Begin GIVEN DATA
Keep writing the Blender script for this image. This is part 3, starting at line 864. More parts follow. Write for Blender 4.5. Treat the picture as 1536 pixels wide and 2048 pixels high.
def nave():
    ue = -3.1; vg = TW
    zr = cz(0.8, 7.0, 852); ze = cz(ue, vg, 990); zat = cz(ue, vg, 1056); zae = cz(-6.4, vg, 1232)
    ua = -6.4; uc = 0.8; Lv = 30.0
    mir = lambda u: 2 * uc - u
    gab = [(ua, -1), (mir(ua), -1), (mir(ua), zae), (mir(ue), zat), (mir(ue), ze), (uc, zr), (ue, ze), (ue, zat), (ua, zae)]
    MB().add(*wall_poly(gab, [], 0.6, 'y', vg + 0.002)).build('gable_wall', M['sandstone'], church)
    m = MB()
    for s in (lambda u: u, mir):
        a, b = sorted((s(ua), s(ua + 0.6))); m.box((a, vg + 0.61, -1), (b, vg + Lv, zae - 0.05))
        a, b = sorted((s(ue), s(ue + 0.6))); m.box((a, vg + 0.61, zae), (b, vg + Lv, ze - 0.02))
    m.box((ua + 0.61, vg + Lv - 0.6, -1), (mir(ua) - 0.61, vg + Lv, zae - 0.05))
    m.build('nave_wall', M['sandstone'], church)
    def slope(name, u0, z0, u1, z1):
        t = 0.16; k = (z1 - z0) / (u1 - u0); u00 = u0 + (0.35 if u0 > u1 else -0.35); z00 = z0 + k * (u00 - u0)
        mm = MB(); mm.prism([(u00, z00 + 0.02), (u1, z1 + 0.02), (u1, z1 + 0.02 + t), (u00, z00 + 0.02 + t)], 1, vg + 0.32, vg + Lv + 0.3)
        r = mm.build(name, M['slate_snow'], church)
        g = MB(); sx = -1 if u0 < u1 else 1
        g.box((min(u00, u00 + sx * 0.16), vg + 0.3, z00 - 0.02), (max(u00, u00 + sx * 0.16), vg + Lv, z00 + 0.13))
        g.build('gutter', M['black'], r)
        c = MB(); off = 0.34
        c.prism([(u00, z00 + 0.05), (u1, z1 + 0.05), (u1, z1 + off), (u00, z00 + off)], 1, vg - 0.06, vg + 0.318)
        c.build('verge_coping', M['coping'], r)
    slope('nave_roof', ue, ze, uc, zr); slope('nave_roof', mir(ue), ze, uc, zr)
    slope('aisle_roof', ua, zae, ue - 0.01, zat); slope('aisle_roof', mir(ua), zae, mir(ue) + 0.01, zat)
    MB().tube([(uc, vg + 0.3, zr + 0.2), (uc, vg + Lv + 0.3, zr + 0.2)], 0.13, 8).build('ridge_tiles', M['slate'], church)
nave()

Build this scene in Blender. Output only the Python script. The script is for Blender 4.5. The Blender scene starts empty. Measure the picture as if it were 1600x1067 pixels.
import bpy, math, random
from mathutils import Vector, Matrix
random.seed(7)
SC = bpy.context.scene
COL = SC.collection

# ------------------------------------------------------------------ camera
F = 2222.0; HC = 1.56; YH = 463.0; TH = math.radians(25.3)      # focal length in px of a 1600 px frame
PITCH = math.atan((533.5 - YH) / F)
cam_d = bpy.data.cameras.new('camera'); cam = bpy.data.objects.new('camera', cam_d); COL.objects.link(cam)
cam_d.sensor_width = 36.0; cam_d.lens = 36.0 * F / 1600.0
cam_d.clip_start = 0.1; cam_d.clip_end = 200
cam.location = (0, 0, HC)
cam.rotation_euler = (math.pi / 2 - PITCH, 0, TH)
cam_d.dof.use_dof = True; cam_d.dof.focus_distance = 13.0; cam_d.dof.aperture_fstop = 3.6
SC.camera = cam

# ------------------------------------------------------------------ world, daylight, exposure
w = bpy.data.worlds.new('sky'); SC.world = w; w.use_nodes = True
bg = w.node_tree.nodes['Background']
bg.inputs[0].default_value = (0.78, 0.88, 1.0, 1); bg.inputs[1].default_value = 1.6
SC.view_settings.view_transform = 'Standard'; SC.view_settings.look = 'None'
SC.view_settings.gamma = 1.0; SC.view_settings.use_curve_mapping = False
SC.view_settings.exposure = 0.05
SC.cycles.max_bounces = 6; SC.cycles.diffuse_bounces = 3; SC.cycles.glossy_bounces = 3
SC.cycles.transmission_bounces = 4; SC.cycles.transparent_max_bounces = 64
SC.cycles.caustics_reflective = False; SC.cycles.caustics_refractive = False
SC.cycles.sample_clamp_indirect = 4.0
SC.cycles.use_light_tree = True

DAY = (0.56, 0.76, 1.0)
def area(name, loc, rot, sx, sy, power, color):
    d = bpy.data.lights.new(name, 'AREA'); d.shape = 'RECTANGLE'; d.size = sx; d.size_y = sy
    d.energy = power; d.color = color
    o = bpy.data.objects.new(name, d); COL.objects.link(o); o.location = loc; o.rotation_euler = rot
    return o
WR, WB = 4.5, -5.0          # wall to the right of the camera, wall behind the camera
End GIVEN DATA
EXERCISE DESCRIPTION
Please restate the whole listing word for word.

WRITTEN ANSWER
Keep writing the Blender script for this image. This is part 3, starting at line 864. More parts follow. Write for Blender 4.5. Treat the picture as 1536 pixels wide and 2048 pixels high.
def nave():
    ue = -3.1; vg = TW
    zr = cz(0.8, 7.0, 852); ze = cz(ue, vg, 990); zat = cz(ue, vg, 1056); zae = cz(-6.4, vg, 1232)
    ua = -6.4; uc = 0.8; Lv = 30.0
    mir = lambda u: 2 * uc - u
    gab = [(ua, -1), (mir(ua), -1), (mir(ua), zae), (mir(ue), zat), (mir(ue), ze), (uc, zr), (ue, ze), (ue, zat), (ua, zae)]
    MB().add(*wall_poly(gab, [], 0.6, 'y', vg + 0.002)).build('gable_wall', M['sandstone'], church)
    m = MB()
    for s in (lambda u: u, mir):
        a, b = sorted((s(ua), s(ua + 0.6))); m.box((a, vg + 0.61, -1), (b, vg + Lv, zae - 0.05))
        a, b = sorted((s(ue), s(ue + 0.6))); m.box((a, vg + 0.61, zae), (b, vg + Lv, ze - 0.02))
    m.box((ua + 0.61, vg + Lv - 0.6, -1), (mir(ua) - 0.61, vg + Lv, zae - 0.05))
    m.build('nave_wall', M['sandstone'], church)
    def slope(name, u0, z0, u1, z1):
        t = 0.16; k = (z1 - z0) / (u1 - u0); u00 = u0 + (0.35 if u0 > u1 else -0.35); z00 = z0 + k * (u00 - u0)
        mm = MB(); mm.prism([(u00, z00 + 0.02), (u1, z1 + 0.02), (u1, z1 + 0.02 + t), (u00, z00 + 0.02 + t)], 1, vg + 0.32, vg + Lv + 0.3)
        r = mm.build(name, M['slate_snow'], church)
        g = MB(); sx = -1 if u0 < u1 else 1
        g.box((min(u00, u00 + sx * 0.16), vg + 0.3, z00 - 0.02), (max(u00, u00 + sx * 0.16), vg + Lv, z00 + 0.13))
        g.build('gutter', M['black'], r)
        c = MB(); off = 0.34
        c.prism([(u00, z00 + 0.05), (u1, z1 + 0.05), (u1, z1 + off), (u00, z00 + off)], 1, vg - 0.06, vg + 0.318)
        c.build('verge_coping', M['coping'], r)
    slope('nave_roof', ue, ze, uc, zr); slope('nave_roof', mir(ue), ze, uc, zr)
    slope('aisle_roof', ua, zae, ue - 0.01, zat); slope('aisle_roof', mir(ua), zae, mir(ue) + 0.01, zat)
    MB().tube([(uc, vg + 0.3, zr + 0.2), (uc, vg + Lv + 0.3, zr + 0.2)], 0.13, 8).build('ridge_tiles', M['slate'], church)
nave()

Build this scene in Blender. Output only the Python script. The script is for Blender 4.5. The Blender scene starts empty. Measure the picture as if it were 1600x1067 pixels.
import bpy, math, random
from mathutils import Vector, Matrix
random.seed(7)
SC = bpy.context.scene
COL = SC.collection

# ------------------------------------------------------------------ camera
F = 2222.0; HC = 1.56; YH = 463.0; TH = math.radians(25.3)      # focal length in px of a 1600 px frame
PITCH = math.atan((533.5 - YH) / F)
cam_d = bpy.data.cameras.new('camera'); cam = bpy.data.objects.new('camera', cam_d); COL.objects.link(cam)
cam_d.sensor_width = 36.0; cam_d.lens = 36.0 * F / 1600.0
cam_d.clip_start = 0.1; cam_d.clip_end = 200
cam.location = (0, 0, HC)
cam.rotation_euler = (math.pi / 2 - PITCH, 0, TH)
cam_d.dof.use_dof = True; cam_d.dof.focus_distance = 13.0; cam_d.dof.aperture_fstop = 3.6
SC.camera = cam

# ------------------------------------------------------------------ world, daylight, exposure
w = bpy.data.worlds.new('sky'); SC.world = w; w.use_nodes = True
bg = w.node_tree.nodes['Background']
bg.inputs[0].default_value = (0.78, 0.88, 1.0, 1); bg.inputs[1].default_value = 1.6
SC.view_settings.view_transform = 'Standard'; SC.view_settings.look = 'None'
SC.view_settings.gamma = 1.0; SC.view_settings.use_curve_mapping = False
SC.view_settings.exposure = 0.05
SC.cycles.max_bounces = 6; SC.cycles.diffuse_bounces = 3; SC.cycles.glossy_bounces = 3
SC.cycles.transmission_bounces = 4; SC.cycles.transparent_max_bounces = 64
SC.cycles.caustics_reflective = False; SC.cycles.caustics_refractive = False
SC.cycles.sample_clamp_indirect = 4.0
SC.cycles.use_light_tree = True

DAY = (0.56, 0.76, 1.0)
def area(name, loc, rot, sx, sy, power, color):
    d = bpy.data.lights.new(name, 'AREA'); d.shape = 'RECTANGLE'; d.size = sx; d.size_y = sy
    d.energy = power; d.color = color
    o = bpy.data.objects.new(name, d); COL.objects.link(o); o.location = loc; o.rotation_euler = rot
    return o
WR, WB = 4.5, -5.0          # wall to the right of the camera, wall behind the camera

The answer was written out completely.